▶ [Dataset records]:
********************
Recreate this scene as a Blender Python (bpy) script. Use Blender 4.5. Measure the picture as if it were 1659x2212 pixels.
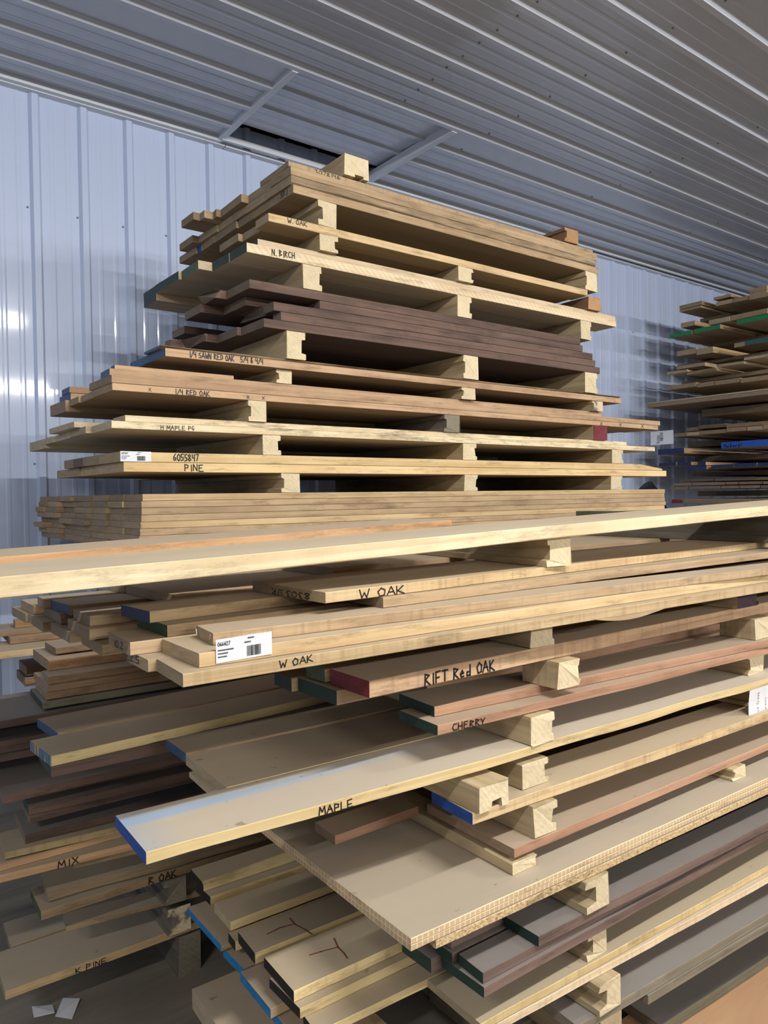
import bpy, bmesh, math, random
from mathutils import Vector, Matrix
random.seed(11)
for o in list(bpy.data.objects): bpy.data.objects.remove(o)
SC = bpy.context.scene
COL = SC.collection
R = math.radians
# ---------------------------------------------------------------- camera
CH = 1.42
def make_camera():
    cd = bpy.data.cameras.new('camera'); cam = bpy.data.objects.new('camera', cd); COL.objects.link(cam)
    f, yaw, pit, rol = 1612.0, R(53.14), R(-1.28), R(-.743)
    cd.sensor_fit = 'VERTICAL'; cd.sensor_height = 32; cd.sensor_width = 24
    cd.lens = f / 2212 * 32
    cd.clip_start = .02; cd.clip_end = 60
    fwd = Vector((math.cos(yaw)*math.cos(pit), math.sin(yaw)*math.cos(pit), math.sin(pit)))
    r = Vector((math.sin(yaw), -math.cos(yaw), 0)); u = r.cross(fwd)
    r2 = r*math.cos(rol)+u*math.sin(rol); u2 = u*math.cos(rol)-r*math.sin(rol)
    m = Matrix((r2, u2, -fwd)).transposed().to_4x4(); m.translation = (0, 0, CH)
    cam.matrix_world = m
    SC.camera = cam
make_camera()
# ---------------------------------------------------------------- world, lights, exposure
SC.view_settings.view_transform = 'Standard'; SC.view_settings.look = 'None'
SC.view_settings.gamma = 1; SC.view_settings.exposure = 0.0
wd = bpy.data.worlds.new('world'); SC.world = wd; wd.use_nodes = True
wd.node_tree.nodes['Background'].inputs[0].default_value = (.8, .88, 1, 1)
wd.node_tree.nodes['Background'].inputs[1].default_value = .15
def strip(name, x, y, z, sx, sy, power, col=(1, .97, .93), rx=0, ry=0):
    l = bpy.data.lights.new(name, 'AREA'); l.shape = 'RECTANGLE'; l.size = sx; l.size_y = sy; l.energy = power; l.color = col
    o = bpy.data.objects.new(name, l); COL.objects.link(o); o.location = (x, y, z); o.rotation_euler = (rx, ry, 0)
    return o
LZ = CH + 1.86
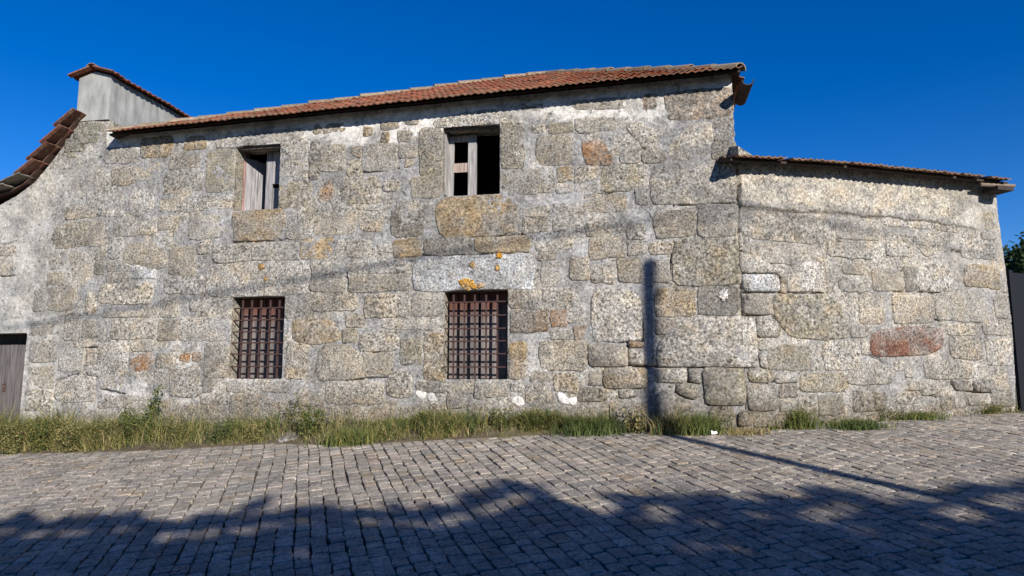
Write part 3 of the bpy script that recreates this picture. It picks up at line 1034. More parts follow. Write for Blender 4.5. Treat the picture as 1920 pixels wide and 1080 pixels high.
lw = (b - a) * .58
mbk = MB()
for zc in (c + .15, d - .15):
    mbk.hexa(lambda x, z, t: leaf_pt(x, z, -t), .01, lw - .01, zc - .035, zc + .035, .03, .055)
ajar = mbk.build("shutter", M_WOOD, house, (.42, .40, .41))
for k in range(4):
    x0, x1 = lw * k / 4 + .003, lw * (k + 1) / 4 - .003
    MB().hexa(lambda x, z, t: leaf_pt(x, z, -t), x0, x1, c + .01 + random.uniform(0, .01), d - .09 - .05 * random.random(), 0, .026).build("plank", M_WOOD, ajar, np.array((.30, .288, .29)) * random.uniform(.85, 1.12))
MB().hexa(W3, a + .001, a + .011, c + .005, d - .02, .23, .29).build("window_frame", M_WOOD, house, (.42, .22, .20))
MB().hexa(W3, a + .02, b - .005, d - .035, d - .004, .05, .12).build("window_frame", M_WOOD, house, (.14, .115, .10))
rl0 = SZ_at(499, 340, .27)[0]
mbk = MB()
mbk.hexa(W3, rl0 + .02, b - .01, d - .22, d - .15, .295, .32)
mbk.hexa(W3, rl0 + .02, b - .01, c + .10, c + .17, .295, .32)
right_leaf = mbk.build("shutter", M_WOOD, house, (.36, .34, .33))
x_m = rl0 + .10
MB().hexa(W3, rl0, x_m - .002, c + .006, d - .03, .265, .292).build("plank", M_WOOD, right_leaf, (.27, .26, .265))
MB().hexa(W3, x_m + .002, b - .004, SZ_at(515, 346, .3)[1], d - .03, .263, .291).build("plank", M_WOOD, right_leaf, (.33, .315, .315))
MB().hexa(W3, x_m + .002, b - .004, c + .012, SZ_at(515, 353, .3)[1], .288, .315).build("plank", M_WOOD, right_leaf, (.24, .23, .22))

# upper right window: weathered casement without panes, the other wing gone
a, b, c, d = OPEN['ur']
z_ = lambda u, v, dep=.26: SZ_at(u, v, dep)[1]
s_ = lambda u, v=320, dep=.26: SZ_at(u, v, dep)[0]
fr = MB()
fr.hexa(W3, a + .003, b - .003, d - .022, d - .004, .06, .12)
fr.hexa(W3, b - .016, b - .004, c + .004, d - .03, .06, .10)
fr.build("window_frame", M_WOOD, house, (.13, .11, .10))  # head and right strip tinted darker, soffit shade put into the colour
MB().hexa(W3, a + .002, a + .016, c + .05, d - .03, .10, .27).build("window_frame", M_WOOD, house, (.31, .295, .28))
case = MB()
case.hexa(lambda x, y, z: W3(x + .012 * (y - c), y, z), s_(840), s_(850), c + .006, d - .04, .25, .285)
ca = case.build("casement", M_WOOD, house, (.32, .305, .295))
MB().hexa(W3, s_(878), s_(893.5), c + .006, d - .04, .248, .285).build("stile", M_WOOD, ca, (.32, .305, .295))
MB().hexa(W3, s_(850) + .003, s_(878) - .002, z_(865, 323), z_(865, 306), .26, .285).build("rail", M_WOOD, ca, (.36, .28, .24))
MB().hexa(W3, s_(850) + .003, s_(878) - .002, d - .12, d - .04, .26, .285).build("rail", M_WOOD, ca, (.36, .32, .29))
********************
Whichever lines contain the string "Blender", select and copy them.

Recreate this scene as a Blender Python (bpy) script. Use Blender 4.5. Measure the picture as if it were 1659x2212 pixels.
Write part 3 of the bpy script that recreates this picture. It picks up at line 1034. More parts follow. Write for Blender 4.5. Treat the picture as 1920 pixels wide and 1080 pixels high.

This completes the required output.